Kubrick foi um dos poucos cineastas a entender a fórmula entre a qualidade artística e linguagem industrial do cinema americano. Dono deste raro talento foi um dos cineastas mais técnicos de todos os tempos, e usava toda tecnologia disponível a favor da narrativa. Neste sentido, o estudante de Rádio e TV, Wagner Dantas, também elenca o encaixe das trilhas sonoras no roteiro como outro ponto fortíssimo na filmografia do diretor: “A participação do som na narrativa do filme O Iluminado se torna uma espécie de termômetro psicológico do personagem principal, Jack Torrance, e de suas atitudes enquanto vai mudando de personalidade. Esse exemplo foi reproduzido em diversos filmes do gênero terror. No filme Melancolia (2012)de Lars von Trier, a trilha sonora se assemelha a algo de O Iluminado por fazer esse mesmo estudo mental de seus personagens, além de causar estranheza melódica por ter um ponto de vista não convencional. Kubrick também mostrou entendimento sobre criticas sociais em Laranja Mecânica com a pergunta “Você abriria a porta de sua casa para um estranho se ele precisasse de ajuda?” Este método foi o mesmo seguido pelo diretor Michael Haneke em Violência Gratuita (1997)”.

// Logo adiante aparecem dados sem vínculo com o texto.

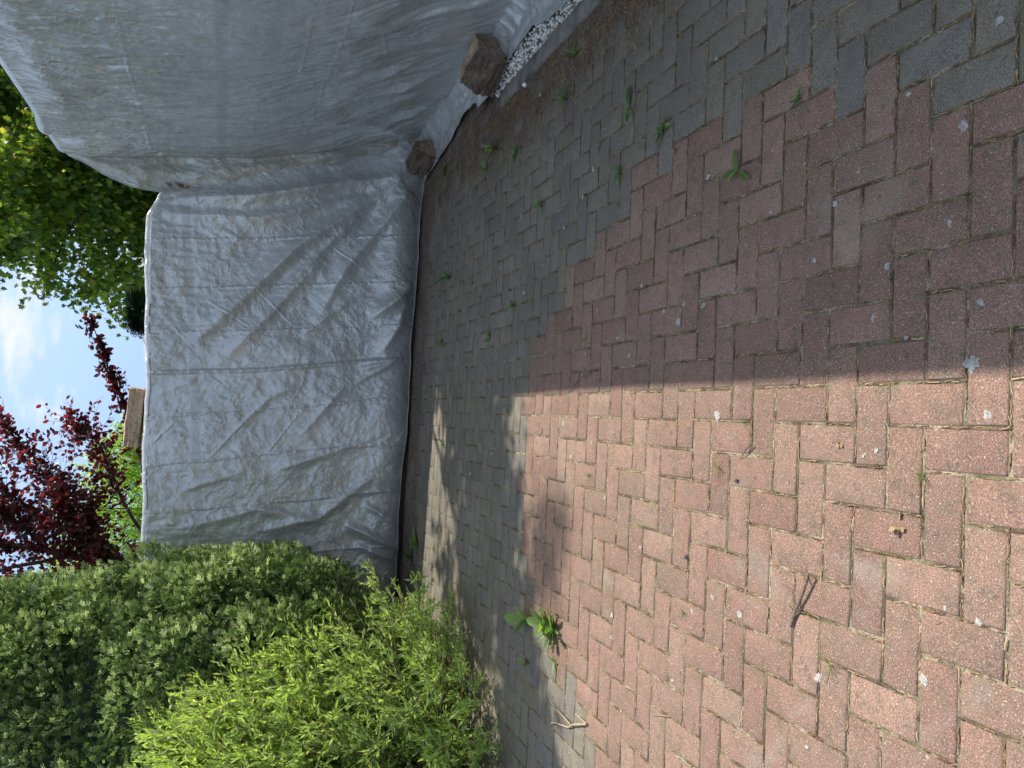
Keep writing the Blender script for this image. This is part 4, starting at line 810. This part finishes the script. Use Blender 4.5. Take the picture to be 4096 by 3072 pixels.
# willow-leaved bush in front of the hedge
e = empty('bush', (-2.15, 4.75, 0)); tag(e, 'light green bush with narrow leaves spilling over the paving in front of the hedge', 'bush')
lb_ = MB(); P = []; Dd = []; Nn = []; Sz = []
prof_z = [0, .15, .36, .55, .87, 1.22, 1.4, 1.65, 1.8, 1.95]; prof_x = [-1.25, -1.12, -1.07, -1.12, -1.26, -1.45, -1.53, -1.68, -1.9, -2.4]
cxb, cyb = -2.35, 4.85
nst = 640
for i_ in range(nst):
    z = rng.uniform(0.08, 1.72) if i_ % 4 else rng.uniform(1.2, 1.85); rx = np.interp(z, prof_z, prof_x) - cxb; th_ = rng.uniform(-2.9, 0.6)
    rf = rng.uniform(.80, 1.0) ** .7; tip = np.array([cxb + rx * math.cos(th_) * rf, cyb + rx * .92 * math.sin(th_) * rf, z])
    bs = np.array([cxb + .5 * rx * math.cos(th_) * rng.uniform(.1, .9), cyb + .45 * rx * math.sin(th_) * rng.uniform(.1, .9), max(.02, z - rng.uniform(.3, .65))])
    if i_ % 5 == 0: lb_.tube(np.vstack([limb((cxb + rng.normal() * .12, cyb + rng.normal() * .12, -.02), bs, 6, .1, i_)]), np.linspace(.011, .006, 6), 5)
    Q = limb(bs, tip, 8, .06, i_); lb_.tube(Q, np.linspace(.005, .0022, 8), 4)
    for q in range(12):
        f = rng.uniform(.25, 1.0); a = np.array([np.interp(f * 7, range(8), Q[:, k_]) for k_ in range(3)]); ax = unit(tip - bs)
        d = unit(ax * .5 + rng.normal(size=3) * .55 + np.array([0, 0, .55])); ln = rng.uniform(.07, .17); b_ = a + d * ln; lb_.tube([a, (a + b_) / 2 + rng.normal(size=3) * .004, b_], [.0018, .0014, .001], 3)
        nl = 9
        for t_ in np.linspace(.12, 1, nl):
            s_ = unit(np.cross(d, rng.normal(size=3))); P.append(a + (b_ - a) * t_); Dd.append(d * .95 + s_ * (.85 - .45 * t_)); Nn.append(d * .6 - s_ * .5 + rng.normal(size=3) * .25 + np.array([0, 0, .3])); Sz.append(rng.uniform(.028, .055))
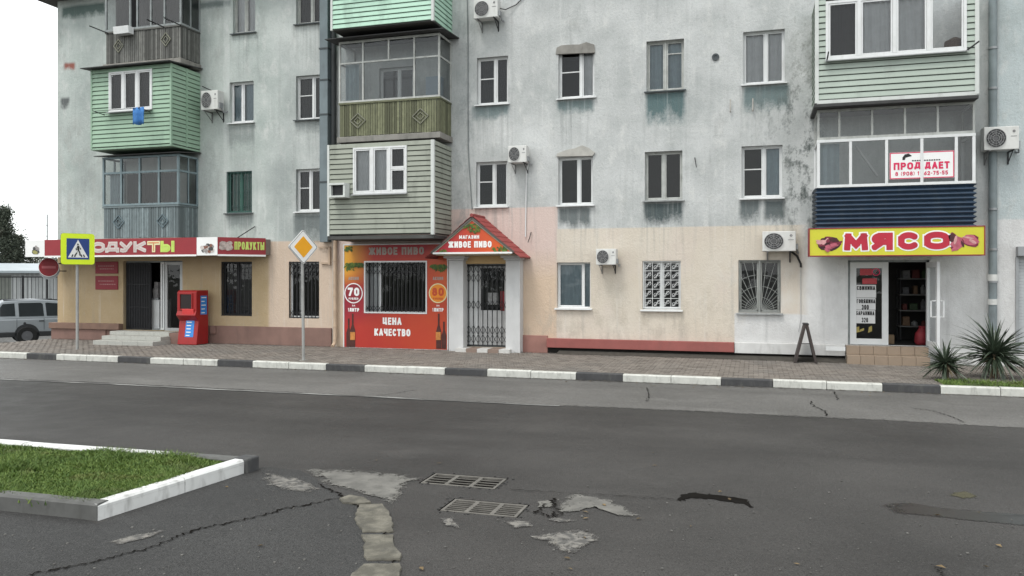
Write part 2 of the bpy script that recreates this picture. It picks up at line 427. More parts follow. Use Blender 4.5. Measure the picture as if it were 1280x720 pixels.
def ground_patch(name, pxs, mat, z, amp=.06, parent=road, n=4, soft=False):
    pts = jag([G(*p, z) for p in pxs], amp, n)
    if soft:                                  # thin film whose cover thins out towards its rim
        c = np.mean(pts, axis=0); mb = MB(); k = len(pts); ring = [1.12, .9, .6]; cov = []
        for s_, cv in zip(ring, (0, .6, 1)):
            for p in pts: mb.v.append((c[0]+(p[0]-c[0])*s_, c[1]+(p[1]-c[1])*s_, z)); cov.append(cv)
        mb.v.append((c[0], c[1], z)); cov.append(1)
        mb.f = [(a*k+i, a*k+(i+1) % k, (a+1)*k+(i+1) % k, (a+1)*k+i) for a in range(2) for i in range(k)]+[(2*k+i, 2*k+(i+1) % k, 3*k) for i in range(k)]
        o = obj(name, mb, mat, parent, fix=False); at_ = o.data.attributes.new('cover', 'FLOAT', 'POINT'); at_.data.foreach_set('value', cov); return o
    import bmesh
    b = bmesh.new(); f = b.faces.new([b.verts.new((p[0], p[1], z)) for p in pts]); bmesh.ops.triangulate(b, faces=[f])
    mb = MB(); b.verts.index_update(); mb.v = [tuple(v.co) for v in b.verts]; mb.f = [tuple(v.index for v in f.verts) for f in b.faces]; b.free()
    return obj(name, mb, mat, parent)
def film(m, k=3.0, thr=.5, amt=1.3):          # ragged wear: the film is missing where cover and grain run low
    nt = m.nt; a = nt.nodes.new('ShaderNodeAttribute'); a.attribute_name = 'cover'; cv = N(nt, a.outputs['Fac'])
    al = (cv+(m.noise(9, 7, (1, 1, 1), .7)-.5)*amt+(m.noise(60, 3)-.5)*.9-thr).m('MULTIPLY', k, None, True)
    nt.links.new(al.k, m.p.inputs['Alpha']); return m.mat
# pale parking strip along the kerb, with its worn white edge line
YL = -7.72
mb = MB()
nx = 160; xs = np.linspace(-58, 40, nx)
e = [YL-.06*math.sin(i*.31)+random.uniform(-.035, .035) - max(0, x+2)*.012 for i, x in enumerate(xs)]
cov = []
for i, x in enumerate(xs): mb.v += [(x, e[i]-.12, .004), (x, e[i]+.14, .004), (x, e[i]+.6, .004), (x, YK, .004)]; cov += [0, .8, 2.5, 2.5]
mb.f = [(4*i+k, 4*i+4+k, 4*i+5+k, 4*i+1+k) for i in range(nx-1) for k in range(3)]
lm = MT.__new__(MT); lm.mat = LANE; lm.nt = LANE.node_tree; lm.p = lm.nt.nodes['Principled BSDF']; lm.geo = lm.nt.nodes.new('ShaderNodeNewGeometry'); lm.pos = lm.geo.outputs['Position']; film(lm, 3.5, .5, 1.5)
o = obj('parking_strip', mb, LANE, road, fix=False); at_ = o.data.attributes.new('cover', 'FLOAT', 'POINT'); at_.data.foreach_set('value', cov)
m = MT('worn_line_paint', .75); LINEP = m.done(m.mix((.075, .073, .07), (.36, .36, .345), (m.noise(3, 7, (.35, 3, 1), .7)-.47).ma(6, 0)))
mb = MB()
for i, x in enumerate(np.linspace(-58, wx(700, 7.7), 90)):
    yy = YL+.02*math.sin(i*.7); mb.v += [(x, yy-.055, .008), (x, yy+.045, .008)]
mb.f = [(2*i, 2*i+2, 2*i+3, 2*i+1) for i in range(89)]
obj('edge_line', mb, LINEP, road, fix=False)
# rough old apron in the foreground and its pale worn spots
APRON_PX = [(330, 583), (375, 588), (430, 622), (462, 640), (497, 700), (500, 745), (480, 900), (-900, 900), (-500, 640), (0, 600), (120, 655), (225, 618), (326, 585)]
ground_patch('apron', APRON_PX, APRON, .004, .015, n=4)
m = MT('pale_dusty_patch', .9); m.done(m.mix((.10, .096, .088), (.17, .163, .148), (m.noise(5, 6)-.4).ma(3, 0)), m.noise(80), .004, .5); DUST = film(m, 4, .55, 1.7)
def speckle_mat(name, a, b):                  # worn film of dust, broken up towards the asphalt colour
    m = MT(name, .9); n = m.noise(14, 6)
    m.done(m.mix(a, b, (n-.45).ma(6, .2)), n, .003, .4); return film(m, 2.2, .5, 1.7)
DUST2 = speckle_mat('broken_dust', (.075, .072, .068), (.17, .16, .145))
ground_patch('concrete_patch', [(372, 584), (440, 586), (505, 592), (528, 597), (510, 606), (505, 622), (490, 631), (470, 622), (430, 612), (400, 603)], DUST, .008, .05, soft=True)
ground_patch('concrete_patch', [(698, 630), (705, 619), (725, 616), (760, 622), (785, 634), (804, 645), (780, 647), (745, 633), (715, 640), (694, 641)], DUST, .008, .05, soft=True)
ground_patch('concrete_patch', [(672, 626), (692, 624), (690, 634), (671, 634)], DUST, .008, .08, soft=True)
ground_patch('concrete_patch', [(660, 670), (700, 663), (728, 661), (755, 672), (735, 681), (720, 692), (700, 690), (690, 682)], DUST2, .008, .08, soft=True)
ground_patch('concrete_patch', [(628, 651), (660, 651), (668, 658), (642, 660)], DUST2, .008, .08, soft=True)
ground_patch('concrete_patch', [(548, 647), (568, 646), (576, 661), (556, 657)], DUST2, .008, .08, soft=True)
ground_patch('concrete_patch', [(690, 645), (722, 650), (700, 653), (684, 650)], DUST2, .008, .08, soft=True)
ground_patch('concrete_patch', [(330, 590), (372, 597), (405, 612), (380, 617), (330, 606)], DUST2, .010, .08, soft=True)
ground_patch('concrete_patch', [(130, 678), (170, 668), (212, 661), (200, 667), (150, 681)], DUST2, .010, .08, soft=True)
ground_patch('concrete_patch', [(170, 508), (205, 506), (212, 513), (180, 516)], speckle_mat('faint_pale_stain', (.08, .08, .08), (.11, .11, .12)), .008, .1)
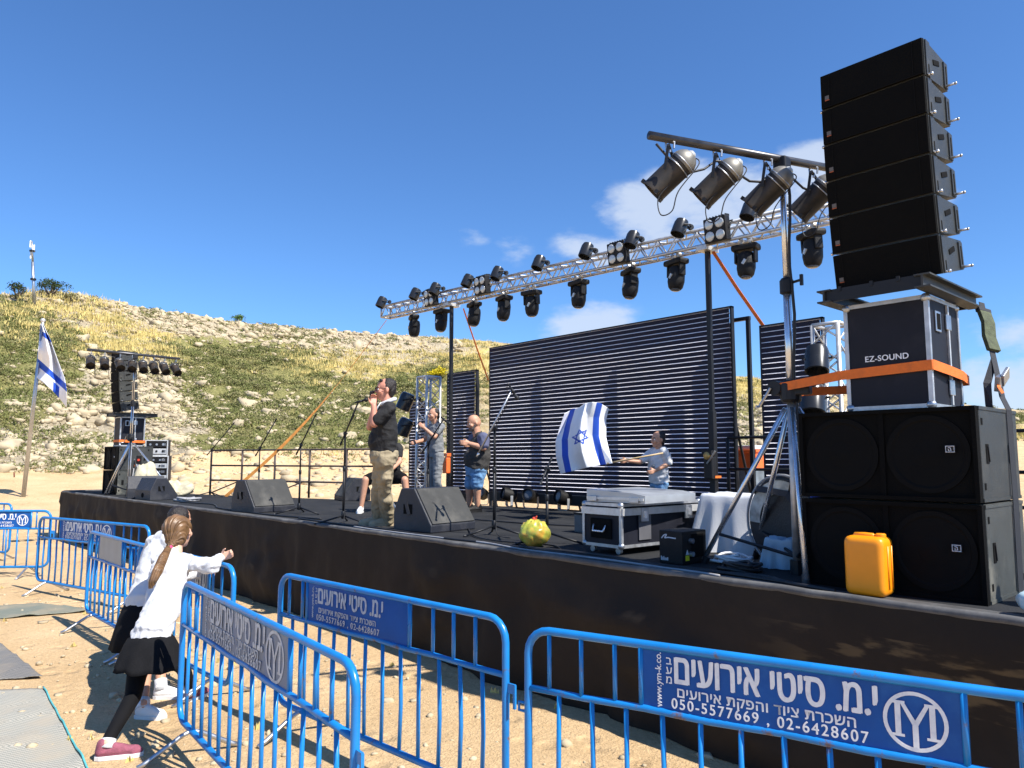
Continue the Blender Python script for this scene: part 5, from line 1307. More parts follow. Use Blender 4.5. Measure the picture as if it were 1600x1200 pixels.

Além das questões técnicas, o cinema de Kubrick marcou pela sensibilidade delicada e pelas audácias políticas e estéticas unidas em prol de um diálogo social primoroso. Sua quebra com a tendência da indústria cultural, todavia, tem uma característica bastante curiosa. A inspiração para seus enredos não era inovadora. Muito pelo contrário. Era na tradição literária que Kubrick buscava as sementes para sua criatividade imagética. Seu ponto de inovação estava mais sobre a forma que sobre o conteúdo.

O resultado do debruçamento de Kubrick sobre obras literárias arrebatadoras que não se esgotavam quando transpostas para atuação, sons e enquadramento foi um cinema, embora hollywoodiano, como obra de arte com identidade própria, proveniente dos recursos específicos da linguagem audiovisual, e ainda assim vendável. Em Kubrick a literatura renascia como filmes. E os filmes, pelo apuro no domínio estético da linguagem cinematográfica, se eram derivados de livros, não eram cópias: tornou-se o caminho da sétima arte para realizar a proeza da adaptação em vez da cópia, era outra expressão da mesma inspiração, original.

Stanley Kubrick potencializou o espírito de uma época em profunda mudança estético-cultural que foram os anos 60, e redelineou o cinema comercial, até então baseado predominantemente em narrativas épicas e dramas romanescos. Ele foi um dos poucos que, finalmente, mostrou ao mundo que existem ideias, sensações e sentimentos que só podem ser expressos por meio de imagens em movimento.

O cinema hollywoodiano não era substitutivo da literatura, uma narrativa linear, uma novela estendida ou um dramalhão. O grande público estava diante pela primeira vez de obras comerciais arrebatadoras, e ao mesmo tempo completamente desafiadoras e ousadas para o que se entendia por cinema de "contação" de histórias de até então. Justamente em 1968, o ano de estreia de 2001: Uma Odisséia no Espaço, foi também o ano do estopim dos movimentos de protestos juvenis no mundo inteiro. Kubrick catalisou e expressou em imagens o espírito de toda uma geração que não encontrava mais vazão para suas aspirações de liberdade por aqui, no planeta Terra.

Desde o pioneirismo tecnológico utilizado em 2001- Uma Odisseia no Espaço, da fotografia de luzes naturais de Barry Lyndon, até o uso da steadicam em O Iluminado, Kubrick era incansável e irredutível na busca por novas formas de se fazer cinema. Em uma das cenas de Laranja Mecânica, numa loja da Inglaterra futurista, em plano aberto o personagem principal, Alex DeLarge, surge analisando discos na prateleira principal, e logo abaixo enxergamos o vinil de 2001: Uma Odisseia no Espaço. Comprova-se mais uma vez a importância e o divisor de águas que foi a obra, tanto no sentido imagético, estético, sensorial e sonoro, para o próprio diretor, para o público e para os cineastas posteriores. Stanley Kubrick sentencia que se tornara, a partir de então, sua própria referência na arte cinematográfica.